The public space will tend to involve disclosure about work-as-done that is congruent with work-as-prescribed, or at least with the work-as-imagined of others who are seen as significant (e.g., management, regulatory bodies, judiciary, staff [especially colleagues], and public/citizens). Finding means to expand safely the public space is a way to increase the shared reality about work-as-done, including its context.
This is a difficult task since there are different demands and expectations on those who do the work, from different stakeholders (public/citizens, government, regulatory bodies, judiciary, associations senior management, middle management, staff, and service users). There are therefore conflicts that create barriers to disclosure.
There are various regulatory and organisational attempts to expand the public space. One example is the UK Health and Social Care Act 2008 (Regulated Activities) Regulations 2014: Regulation 20. This requires that registered persons must act in an open and transparent way with relevant persons in relation to care and treatment provided to service users in carrying on a regulated activity. Another example is the open publication of safety investigation reports, which are normally kept internal to an organisation. For instance, LVNL – the Dutch air navigation service provider – “pro-actively publishes the reports of potentially serious occurrences and the results of the occurrence investigations. In this way, we give the local community more insight into aviation safety. The investigation results for each occurrence can be read here, and we indicate which measures LVNL has taken to prevent occurrences.” In the UK, freedom of information requests can also be submitted to expand the public space.
Institutional measures do not always work, however, and require measures to ensure people feel safe to disclose, or at least not unjustly treated following disclosure. This reminds us that the concept of just culture – as well as psychological safety – remains important, in both a corporate and judicial context.
The Private Space
The private space is the context in which much or most disclosure about work occurs, since disclosure is limited and still on a ‘need-to-know’ (or useful-to-know) basis, as is the case for the public space. In the private space, we see most communication about work as done, in general or in terms of the nitty gritty of human work. Between colleagues and immediate managers, for instance, there is a high need to know about what has been done (and what is left to do), at least at some level of detail. As one moves further away from the context of work (physically, temporally, or socially, for example), there is less need to know about the details. However, events that trigger work from others (such as unwanted events, major achievements or simply part of the ordinary workflow between individuals and teams) will tend to require wider disclosure.
The private space requires good relationships and understanding about work-as-done. It is a space for reducing the gap-between work-as-imagined and work-as-done. Poor relationships may constrict the private space, however, and there is little point in disclosing the details of work-as-done that is not relevant or understandable to others.
The private space is therefore similar to much of the disclosure space within a couple or a family. What is private does not need to be made public. But equally, it is not secret.
The Secret Space
The secret space is the context in which work-as-disclosed is limited or distorted deliberately, based largely on fear of the potential consequences of disclosure.

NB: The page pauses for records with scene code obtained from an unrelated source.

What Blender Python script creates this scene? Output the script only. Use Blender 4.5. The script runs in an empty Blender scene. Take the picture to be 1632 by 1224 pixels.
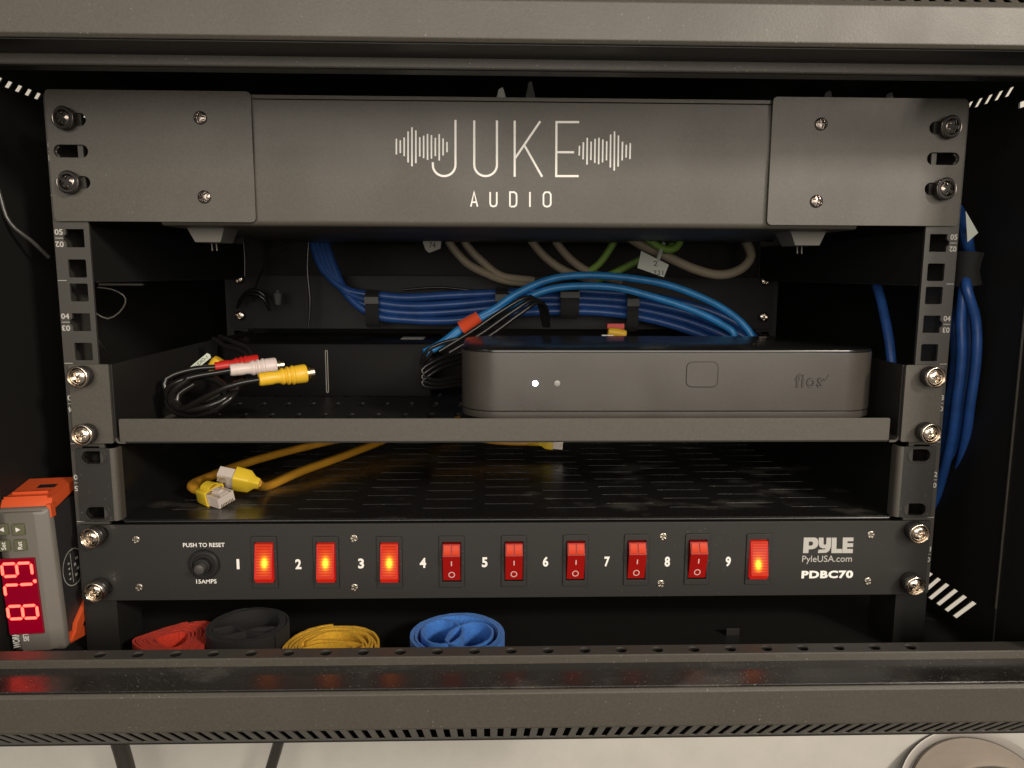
import bpy, bmesh, math, random
from mathutils import Vector, Matrix, geometry
random.seed(7)
S = bpy.context.scene
COL = S.collection
MM = 0.001
# ------------------------------------------------------------------ camera
# all sizes below are millimetres of a 19 inch rack: X right, Y into the cabinet, Z up, (0,0,0) = rail face, middle of the opening
CAM = Vector((-12.898, -422.18, 49.287)); PITCH, YAW, ROLL, FPX = 0.14254, 0.02922, 0.0043, 1230.0
_f = Vector((math.sin(YAW)*math.cos(PITCH), math.cos(YAW)*math.cos(PITCH), -math.sin(PITCH)))
_r = Vector((math.cos(YAW), -math.sin(YAW), 0)); _u = _r.cross(_f)
CR = _r*math.cos(ROLL)+_u*math.sin(ROLL); CU = _u*math.cos(ROLL)-_r*math.sin(ROLL)
cam = bpy.data.cameras.new('camera'); co = bpy.data.objects.new('camera', cam); COL.objects.link(co)
m = Matrix((CR, CU, -_f)).transposed().to_4x4(); m.translation = CAM*MM; co.matrix_world = m
cam.sensor_width = 36; cam.lens = 36*FPX/1632; cam.clip_start = 0.01; cam.clip_end = 50
S.camera = co
# ------------------------------------------------------------------ world, lamps, exposure
W = bpy.data.worlds.new('World'); S.world = W; W.use_nodes = True
W.node_tree.nodes['Background'].inputs[0].default_value = (1.0, 0.92, 0.81, 1)
W.node_tree.nodes['Background'].inputs[1].default_value = 0.17
def area(name, loc, target, sx, sy, power, col):
    l = bpy.data.lights.new(name, 'AREA'); l.shape = 'RECTANGLE'; l.size = sx; l.size_y = sy; l.energy = power; l.color = col
    o = bpy.data.objects.new(name, l); COL.objects.link(o); o.location = loc
    d = Vector(target)-Vector(loc); o.rotation_euler = d.to_track_quat('-Z', 'Y').to_euler(); return o
area('room_fill', (0.1, -1.7, 0.34), (0, 0, 0), 1.9, 0.7, 23, (1.0, 0.915, 0.80))  # unseen broad fill standing in for bright walls behind the viewer
area('ceiling_lamp', (1.05, -1.3, 0.70), (0.12, 0, -0.05), 0.2, 0.2, 19, (1.0, 0.90, 0.77))
area('left_fill', (-1.1, -0.9, 0.75), (-0.1, 0, 0), 0.3, 0.3, 1.6, (1.0, 0.92, 0.82))  # unseen small fill added at the left, no lamp known there
S.view_settings.view_transform = 'Standard'; S.view_settings.look = 'None'; S.view_settings.exposure = 0; S.view_settings.gamma = 1
try:
    S.cycles.use_denoising = True; S.cycles.max_bounces = 6; S.cycles.sample_clamp_indirect = 4; S.cycles.caustics_reflective = False
except Exception: pass

def at(px, py, Y=None, X=None, Z=None):            # where a sight line measured in the photo meets a plane of known depth / side / height
    d = _f*FPX+CR*(px-816)-CU*(py-612)
    t = (X-CAM.x)/d.x if X is not None else (Z-CAM.z)/d.z if Z is not None else (Y-CAM.y)/d.y
    return CAM+d*t
# ------------------------------------------------------------------ materials
def mat(name, col, rough=0.5, metal=0.0, spec=0.5, bump=0.0, bscale=900, emit=None, estr=0, trans=0, alpha=None, var=0.0, edge=0.35, coat=0, dust=0.0, dscale=260, dth=0.72, smudge_or_sheen=0.0, sheen=0.0, mott=0.0, mscale=300):
    m = bpy.data.materials.new(name); m.use_nodes = True; nt = m.node_tree; b = nt.nodes['Principled BSDF']; L = nt.links
    b.inputs['Base Color'].default_value = (*col, 1); b.inputs['Roughness'].default_value = rough; b.inputs['Metallic'].default_value = metal
    b.inputs['Specular IOR Level'].default_value = spec
    if coat: b.inputs['Coat Weight'].default_value = coat; b.inputs['Coat Roughness'].default_value = 0.12
    if sheen: b.inputs['Sheen Weight'].default_value = sheen; b.inputs['Sheen Roughness'].default_value = 0.4
    if trans: b.inputs['Transmission Weight'].default_value = trans
    if emit: b.inputs['Emission Color'].default_value = (*emit, 1); b.inputs['Emission Strength'].default_value = estr
    tc = nt.nodes.new('ShaderNodeTexCoord')
    nrm = None
    if edge:
        bv = nt.nodes.new('ShaderNodeBevel'); bv.samples = 4; bv.inputs['Radius'].default_value = edge*MM; nrm = bv.outputs[0]
    if bump:
        n = nt.nodes.new('ShaderNodeTexNoise'); n.inputs['Scale'].default_value = bscale; n.inputs['Detail'].default_value = 3
        L.new(tc.outputs['Object'], n.inputs['Vector'])
        bp = nt.nodes.new('ShaderNodeBump'); bp.inputs['Strength'].default_value = bump; bp.inputs['Distance'].default_value = 0.0002
        L.new(n.outputs[0], bp.inputs['Height'])
        if nrm: L.new(nrm, bp.inputs['Normal'])
        nrm = bp.outputs[0]
    if nrm: L.new(nrm, b.inputs['Normal'])
    src = None
    if var:
        n2 = nt.nodes.new('ShaderNodeTexNoise'); n2.inputs['Scale'].default_value = 22; n2.inputs['Detail'].default_value = 5
        L.new(tc.outputs['Object'], n2.inputs['Vector'])
        mp = nt.nodes.new('ShaderNodeMapRange'); mp.inputs[1].default_value = 0.3; mp.inputs[2].default_value = 0.7
        mp.inputs[3].default_value = max(0.02, rough-var); mp.inputs[4].default_value = rough+var
        L.new(n2.outputs[0], mp.inputs[0]); L.new(mp.outputs[0], b.inputs['Roughness'])
    if dust or smudge_or_sheen or mott:
        rgb = nt.nodes.new('ShaderNodeRGB'); rgb.outputs[0].default_value = (*col, 1); src = rgb.outputs[0]
    if mott:
        n6 = nt.nodes.new('ShaderNodeTexNoise'); n6.inputs['Scale'].default_value = mscale; n6.inputs['Detail'].default_value = 6; n6.inputs['Roughness'].default_value = 0.7
        L.new(tc.outputs['Object'], n6.inputs['Vector'])
        m6 = nt.nodes.new('ShaderNodeMapRange'); m6.inputs[1].default_value = 0.3; m6.inputs[2].default_value = 0.7; m6.inputs[3].default_value = 1-mott; m6.inputs[4].default_value = 1+mott
        L.new(n6.outputs[0], m6.inputs[0]); vm6 = nt.nodes.new('ShaderNodeVectorMath'); vm6.operation = 'SCALE'; L.new(src, vm6.inputs[0]); L.new(m6.outputs[0], vm6.inputs['Scale']); src = vm6.outputs[0]
    if dust:
        n3 = nt.nodes.new('ShaderNodeTexNoise'); n3.inputs['Scale'].default_value = dscale; n3.inputs['Detail'].default_value = 2
        L.new(tc.outputs['Object'], n3.inputs['Vector'])
        n4 = nt.nodes.new('ShaderNodeTexNoise'); n4.inputs['Scale'].default_value = 14; n4.inputs['Detail'].default_value = 4
        L.new(tc.outputs['Object'], n4.inputs['Vector'])
        add = nt.nodes.new('ShaderNodeMath'); add.operation = 'MULTIPLY_ADD'; add.inputs[1].default_value = 0.22
        L.new(n4.outputs[0], add.inputs[0]); L.new(n3.outputs[0], add.inputs[2])
        mp = nt.nodes.new('ShaderNodeMapRange'); mp.inputs[1].default_value = dth+0.085; mp.inputs[2].default_value = dth+0.14; mp.inputs[3].default_value = 0; mp.inputs[4].default_value = dust
        L.new(add.outputs[0], mp.inputs[0])
        mx = nt.nodes.new('ShaderNodeMixRGB'); mx.inputs[2].default_value = (0.42, 0.38, 0.32, 1)
        L.new(src, mx.inputs[1]); L.new(mp.outputs[0], mx.inputs[0]); src = mx.outputs[0]
    if smudge_or_sheen:
        n5 = nt.nodes.new('ShaderNodeTexNoise'); n5.inputs['Scale'].default_value = 16; n5.inputs['Detail'].default_value = 6; n5.inputs['Roughness'].default_value = 0.6
        mpp = nt.nodes.new('ShaderNodeMapping'); mpp.inputs['Scale'].default_value = (1, 1.6, 1)
        L.new(tc.outputs['Object'], mpp.inputs[0]); L.new(mpp.outputs[0], n5.inputs['Vector'])
        mp = nt.nodes.new('ShaderNodeMapRange'); mp.inputs[1].default_value = 0.56; mp.inputs[2].default_value = 0.66; mp.inputs[3].default_value = 0; mp.inputs[4].default_value = smudge_or_sheen
        L.new(n5.outputs[0], mp.inputs[0])
        mx = nt.nodes.new('ShaderNodeMixRGB'); mx.inputs[2].default_value = (0.3, 0.28, 0.25, 1)
        L.new(src, mx.inputs[1]); L.new(mp.outputs[0], mx.inputs[0]); src = mx.outputs[0]
    if src: L.new(src, b.inputs['Base Color'])
    return m
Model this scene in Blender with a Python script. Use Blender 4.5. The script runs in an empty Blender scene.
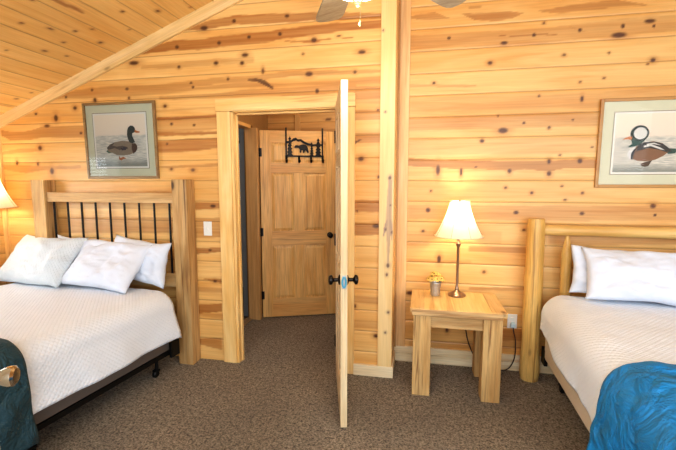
import bpy, bmesh, math, random
import numpy as np
from mathutils import Vector, Matrix, noise as mnoise
R = math.radians
random.seed(7)
SC = bpy.context.scene
COL = SC.collection

# ------------------------------------------------------------ object helpers
def link(name, bm, mat=None, parent=None, smooth=False, loc=None, rot=None):
    me = bpy.data.meshes.new(name)
    bmesh.ops.recalc_face_normals(bm, faces=bm.faces)
    bm.to_mesh(me); bm.free()
    if smooth:
        for p in me.polygons: p.use_smooth = True
        if smooth != 'all':
            me.set_sharp_from_angle(angle=R(35))
    o = bpy.data.objects.new(name, me); COL.objects.link(o)
    if mat: me.materials.append(mat)
    if parent: o.parent = parent
    if loc is not None: o.location = loc
    if rot is not None: o.rotation_euler = rot
    return o

def thing(name, label, cat, loc=(0, 0, 0), rot=(0, 0, 0), group=None):
    o = bpy.data.objects.new(name, None); COL.objects.link(o)
    o.empty_display_size = .1
    o.location = loc; o.rotation_euler = rot
    return tag(o, label, cat, group)

def tag(o, label, cat, group=None):
    o['label'] = label; o['category'] = cat
    if group: o['group'] = group
    return o

def struct(o, label=None, cat=None):
    o['kind'] = 'structure'
    if label: o['label'] = label
    if cat: o['category'] = cat
    return o

# ------------------------------------------------------------ mesh helpers
def bx(bm, c0, c1, bev=0.0, M=None):
    """box between two corners, optional bevel and matrix"""
    t = bmesh.new()
    x0, y0, z0 = c0; x1, y1, z1 = c1
    vs = [t.verts.new(p) for p in [(x0,y0,z0),(x1,y0,z0),(x1,y1,z0),(x0,y1,z0),(x0,y0,z1),(x1,y0,z1),(x1,y1,z1),(x0,y1,z1)]]
    for f in [(0,3,2,1),(4,5,6,7),(0,1,5,4),(1,2,6,5),(2,3,7,6),(3,0,4,7)]:
        t.faces.new([vs[i] for i in f])
    if bev > 0:
        bmesh.ops.bevel(t, geom=list(t.edges), offset=bev, segments=2, affect='EDGES', profile=.6)
    merge(bm, t, M)

def merge(bm, t, M=None):
    if M is not None: bmesh.ops.transform(t, matrix=M, verts=t.verts)
    me = bpy.data.meshes.new('tmp'); t.to_mesh(me); t.free()
    bm.from_mesh(me); bpy.data.meshes.remove(me)

def boxes(*bs, bev=0.0):
    bm = bmesh.new()
    for b in bs: bx(bm, b[0], b[1], bev)
    return bm

def lathe(prof, n=32, M=None, bm=None, close=False):
    """revolve (r,z) profile about z"""
    t = bmesh.new(); rings = []
    for r, z in prof:
        if r < 1e-6: rings.append([t.verts.new((0, 0, z))])
        else: rings.append([t.verts.new((r*math.cos(2*math.pi*k/n), r*math.sin(2*math.pi*k/n), z)) for k in range(n)])
    for a, b in zip(rings, rings[1:]):
        for k in range(n):
            k2 = (k+1) % n
            if len(a) == 1 and len(b) == 1: continue
            if len(a) == 1: t.faces.new((a[0], b[k], b[k2]))
            elif len(b) == 1: t.faces.new((a[k], b[0], a[k2]))
            else: t.faces.new((a[k], b[k], b[k2], a[k2]))
    if bm is None: bm = bmesh.new()
    merge(bm, t, M)
    return bm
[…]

Staff may fear that resources will be withdrawn, constraints may be put in place, sanctions may be enacted, or safety margins or buffers will be dispensed. Hence, secrecy around work-as-done can be a self-protective measure against the drive to improve efficiency at the expense of other goals (such as safety and well-being). … In an environment where people are punished for trade-offs, workarounds, and compromises, which the staff believe to be necessary to meet demand, then the overlap between work-as-disclosed and work-as-done may be deliberately reduced.
Shorrock (2016)
In this space, deliberate efforts are made to keep hidden or to distort aspects of ‘Taboo‘ work-as-done, in line with the ‘P.R. and Subterfuge‘ archetype, where work-as-disclosed (and often as-prescribed) is not as-done. These two archetypes of human work are therefore intimately connected to the secret space. (And so I’ll not repeat these posts here.)
Stigma and shame around unwanted outcomes associated with ‘work-as-judged’ (even when these outcomes are mostly accounted for by the context of work, such as demand, resources and constraints) will of course tend to restrict the public and private spaces, and expand the secret space. The secret space can become a burden to those who have to maintain it, which may be one, several or many people. Deliberate or accidental disclosure may present various risks, and these risks may be present for a long period of time. Meanwhile, others are denied the possibility to act on information that is pertinent to them, and their needs and rights may be denied.
There is an overlap between the private and secret spaces, but not all privacy is secrecy. In many or most cases, there is no special need to keep secret the nature or details of work-as-done. So work-as-disclosed will tend to be in the private space voluntarily, with there being no justifiable need for disclosure in the public space. Work-as-disclosed in the secret space, however, is often there because bringing it into the private space is not seen as a viable option. The potential consequences are simply too great (e.g., shaming, loss of job, prosecution). However, there is sometimes a desire to bring work-as-disclosed into the private space from the secret space. The burden of secrecy may be too great, or ethical concerns (concerning safety or justice, for example) may trigger a need for disclosure (or confession). When such attempts are frustrated, perhaps by colleagues or management, then work-as-disclosed is sometimes moved purposefully into the public space, via so-called ‘whistleblowing’. Here, the consequences of disclosure are even greater for the discloser, but seen as somehow preferable to the consequences of secrecy.
The lesson, then, must be to act ethically and to create conditions to help expand the private space, and even the public space (where this does not result in a flood of unnecessary or meaningless information), and reduce the secret space as much as possible. This is the responsibility of all of us.